For almost a week, the Philippines and China have been locked in conflict over the presence of around 183 Chinese vessels in Whitsun Reef in the disputed Spratly region of the South China Sea.

Manila has already lodged a diplomatic protest over the “swarming and threatening presence” of the vessels manned by what it is termed as China’s maritime militia.

“The president repeated what he said in the United Nations [that] we will protect our territory… we believe that this issue should be resolved under the U.N. Convention on the Law of the Sea and we stand by our victory in the international tribunal,” said Duterte`s spokesman, Harry Roque told Nikkei Asia.

China claims the entire 3.6 million sq km of the South China Sea as its territory. However, in 2016, an international arbitration ruling had invalidated most of Beijing’s expansionist claims in the region.

Roque was referring to the same ruling, which Beijing has refused to recognize.

“In the spirit of friendship, we expect them (Chinese ships) to leave,” said Roque.

According to the Chinese embassy in Manila, the vessels seen at Whitsun Reef were fishing boats taking refuge from rough seas.

Manila has been at the receiving end of China’s expansionist plans in the South China Sea region and has even expressed concerns over Beijing’s new Coast Guard law, which allows the Chinese agency to open fire at foreign vessels at the slightest suspicion.

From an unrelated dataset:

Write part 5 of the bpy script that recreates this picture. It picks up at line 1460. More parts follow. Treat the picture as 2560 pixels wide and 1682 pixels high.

Amid all this, one nation that could help the Philippines counter the Chinese aggression is India given New Delhi’s long territorial dispute with Beijing. The two neighbors had been locked in a military standoff at their Himalayan border for almost 10 months before their armies disengaged last month. 

New Delhi had reportedly agreed to provide Manila with its indigenously built BrahMos cruise missile, which is considered the world’s fastest supersonic missile.